April 18, 2015 – I like my carbonated drinks and coke in its many branded iterations is my preference. But I never thought that my favorite beverage would be included in an energy white paper. This one entitled, Energy White Paper – Investing in Australia’s Energy Future, produced by the current Australian Governments Energy Council and endorsed by the Honorable, Ian MacFarlane, Minister for Industry and Science (see picture below) was released in the last couple of weeks.
In the section of the report entitled “Low emissions fossil fuel” the authors talk about capturing CO2 before it is released to the atmosphere where it “can either be utilised in other products….such as carbonated drinks.” Obviously the authors are referring to carbon capture and sequestration (CCS) as the means of collecting CO2 from fossil fuel sources. But really? Are they serious that putting in in a bottle of coke equates with sequestration.

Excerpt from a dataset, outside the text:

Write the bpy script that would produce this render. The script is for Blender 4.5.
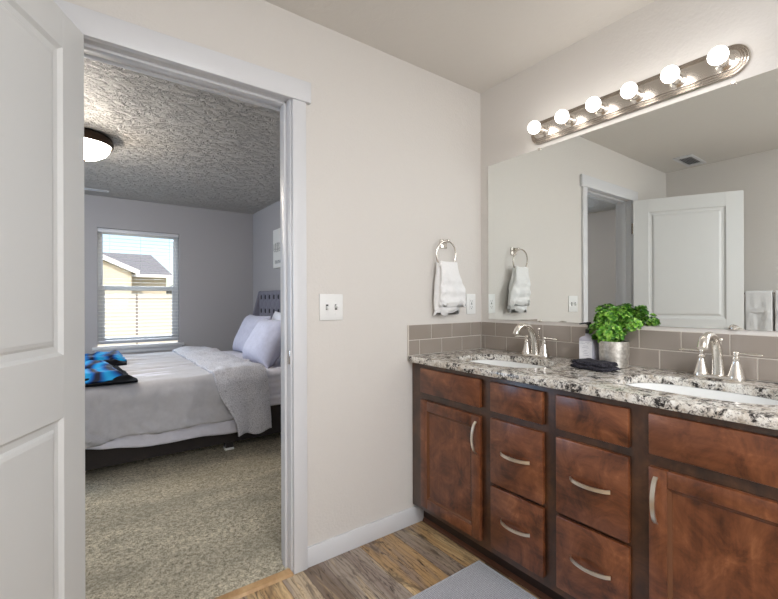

Now before you accuse me of taking words out of context, here is the entire phrase appearing on page 56 of the report which states that there would be “opportunities to utilise CO2 in products such as carbonated drinks and plastics or to enhance the growth of oil-rich algae in solar bioreactors to produce biofuel.”
I thought maybe this was a prank, an April Fool’s joke on the part Minister MacFarlane. I assume he has read this report in endorsing it. But sadly, this is no April Fool’s prank and MacFarlane is some kind of April fool.
The truth is that Australia’s government is fixated on strip mining the country of coal to feed Asian markets so that it can continue to grow its economy while increasing its contribution of greenhouse gases to the atmosphere.
The country has one CCS project under development, the Gorgon LNG project which will start operations in 2016 and store 3.4 to 4 megatons of CO2 underground annually. Compare that to Australia’s 373 megatons of CO2 output in 2013 and you can see that CCS has a long way to go to be any kind of factor in reducing the country’s contribution of carbon to the planet’s atmosphere.
As for bottles of coke as a CCS tool. A typical soft drink contains about 2.2 grams of CO2 per can, a little more from a bottle. To sequester that carbon you can never open the bottle, pop the can or ingest the liquid in it. Any of these actions will return the CO2 to the air. Now look at just how much Australian’s drink soft drinks and the absurdity of the report becomes even more grotesque. Australia consumes 944 million liters of soft drinks a year amounting to 2,000 tons of CO2.
Minister MacFarlane, you and your Prime Minister, Tony Abbott (the man seen to the left in the image below), should be up for some kind of award granted to stupid people. I thought the Darwin Awards might be appropriate but the actions of these two politicos unfortunately won’t lead to their immediate demise. Instead their ignorance as leaders making policy will drag all of us down in time.
For Americans who are just learning who will be running in the next presidential election more than a year-and-a-half away, please take note. Should one of the many Republican candidates suggest drinking coke to sequester carbon you can say you read it here first.